Reproduce all the lines exactly as they stand, apart from the pictures.

* * * *

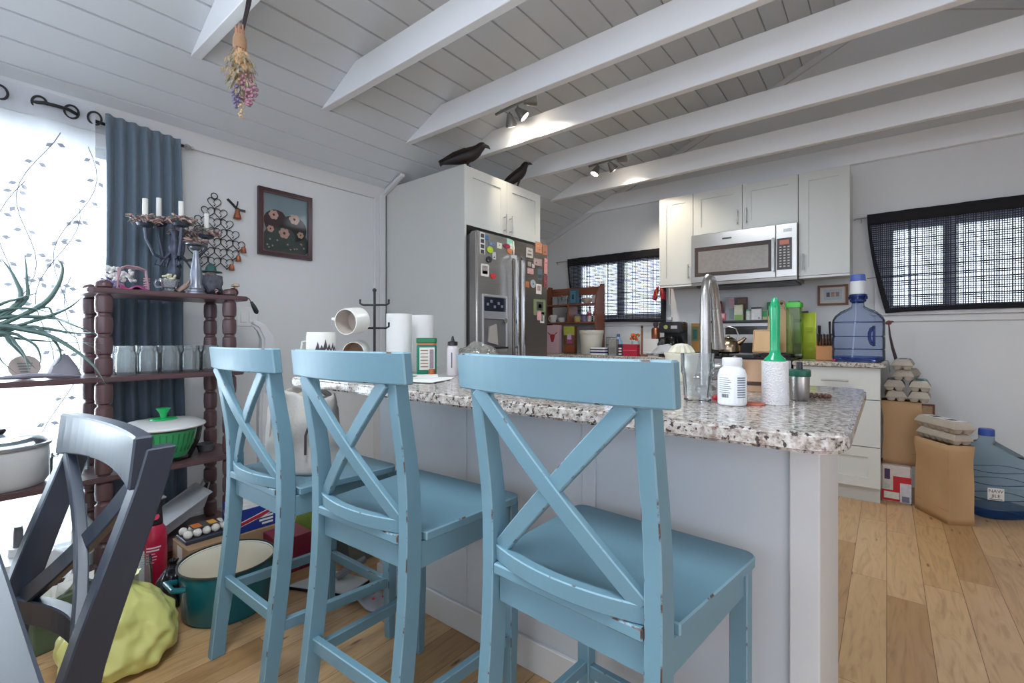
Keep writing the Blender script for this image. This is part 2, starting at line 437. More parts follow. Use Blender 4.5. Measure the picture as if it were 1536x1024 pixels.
# windows
def window(name, axis, p, u0, u1, z0, z1, mull, casing=.07, depth=.05, sill=True):
    """frame, panes and casing of one window; axis as in MB.wall"""
    def bx(m, a0, a1, q0, q1, c0, c1):
        if axis == 'x': m.box(min(q0,q1), max(q0,q1), a0, a1, c0, c1)
        else: m.box(a0, a1, min(q0,q1), max(q0,q1), c0, c1)
    sg = -1 if axis == 'x' else 1       # outward
    ins = -sg
    root = bpy.data.objects.new(name, None); COL.objects.link(root); struct(root)
    m = MB(); f = .04
    o0, o1 = p+sg*.03, p+sg*.08
    bx(m, u0, u0+f, o0, o1, z0, z1); bx(m, u1-f, u1, o0, o1, z0, z1); bx(m, u0+f, u1-f, o0, o1, z0, z0+f); bx(m, u0+f, u1-f, o0, o1, z1-f, z1)
    for q in mull: bx(m, q-.035, q+.035, o0, o1, z0+f, z1-f)
    m.build('window_frame', TRIM, root, smooth=False)
    m = MB(); bx(m, u0+f, u1-f, p+sg*.052, p+sg*.056, z0+f, z1-f)
    m.build('glass_pane', GLASSW, root, smooth=False)
    m = MB(); c = casing; i0, i1 = p+ins*.001, p+ins*.018
    bx(m, u0-c, u0, i0, i1, z0-.0, z1+c); bx(m, u1, u1+c, i0, i1, z0, z1+c); bx(m, u0, u1, i0, i1, z1, z1+c)
    m.build('casing', TRIM, root, smooth=False, bevel=.002)
    if sill:
        m = MB(); bx(m, u0-c-.02, u1+c+.02, i0, p+ins*.035, z0-.03, z0); bx(m, u0-c, u1+c, i0, p+ins*.016, z0-.075, z0-.03)
        m.build('window_sill', TRIM, root, smooth=False, bevel=.003)
    return root
window('window_1', 'x', XL, -1.25, .60, .06, 1.98, [-.33], sill=False)
window('window_2', 'y', YB, *W2, [-2.12])
window('window_3', 'y', YB, *W3, [.34, .78])
# white clapboard of the house next door, outside the glazed door
SID = M('white_clapboard', (232,236,240), .7, var=.05, scale=2, sc=(1,1,8))
b = MB()
for k in range(13): b.box(-6.02-.0, -6.0+(.02 if k % 2 else .0), -4, 4, .2*k-.1, .2*k+.1)
struct(b.build('exterior_wall', SID, smooth=False))
b = MB(); b.box(-9, XL-.12, -6, 8, -.12, -.05)
struct(b.build('ground_outside', M('pale_gravel', (214,216,218), .9, var=.1, scale=30), smooth=False))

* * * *

__Exercise output__.
Keep writing the Blender script for this image. This is part 2, starting at line 437. More parts follow. Use Blender 4.5. Measure the picture as if it were 1536x1024 pixels.
# windows
def window(name, axis, p, u0, u1, z0, z1, mull, casing=.07, depth=.05, sill=True):
    """frame, panes and casing of one window; axis as in MB.wall"""
    def bx(m, a0, a1, q0, q1, c0, c1):
        if axis == 'x': m.box(min(q0,q1), max(q0,q1), a0, a1, c0, c1)
        else: m.box(a0, a1, min(q0,q1), max(q0,q1), c0, c1)
    sg = -1 if axis == 'x' else 1       # outward
    ins = -sg
    root = bpy.data.objects.new(name, None); COL.objects.link(root); struct(root)
    m = MB(); f = .04
    o0, o1 = p+sg*.03, p+sg*.08
    bx(m, u0, u0+f, o0, o1, z0, z1); bx(m, u1-f, u1, o0, o1, z0, z1); bx(m, u0+f, u1-f, o0, o1, z0, z0+f); bx(m, u0+f, u1-f, o0, o1, z1-f, z1)
    for q in mull: bx(m, q-.035, q+.035, o0, o1, z0+f, z1-f)
    m.build('window_frame', TRIM, root, smooth=False)
    m = MB(); bx(m, u0+f, u1-f, p+sg*.052, p+sg*.056, z0+f, z1-f)
    m.build('glass_pane', GLASSW, root, smooth=False)
    m = MB(); c = casing; i0, i1 = p+ins*.001, p+ins*.018
    bx(m, u0-c, u0, i0, i1, z0-.0, z1+c); bx(m, u1, u1+c, i0, i1, z0, z1+c); bx(m, u0, u1, i0, i1, z1, z1+c)
    m.build('casing', TRIM, root, smooth=False, bevel=.002)
    if sill:
        m = MB(); bx(m, u0-c-.02, u1+c+.02, i0, p+ins*.035, z0-.03, z0); bx(m, u0-c, u1+c, i0, p+ins*.016, z0-.075, z0-.03)
        m.build('window_sill', TRIM, root, smooth=False, bevel=.003)
    return root
window('window_1', 'x', XL, -1.25, .60, .06, 1.98, [-.33], sill=False)
window('window_2', 'y', YB, *W2, [-2.12])
window('window_3', 'y', YB, *W3, [.34, .78])
# white clapboard of the house next door, outside the glazed door
SID = M('white_clapboard', (232,236,240), .7, var=.05, scale=2, sc=(1,1,8))
b = MB()
for k in range(13): b.box(-6.02-.0, -6.0+(.02 if k % 2 else .0), -4, 4, .2*k-.1, .2*k+.1)
struct(b.build('exterior_wall', SID, smooth=False))
b = MB(); b.box(-9, XL-.12, -6, 8, -.12, -.05)
struct(b.build('ground_outside', M('pale_gravel', (214,216,218), .9, var=.1, scale=30), smooth=False))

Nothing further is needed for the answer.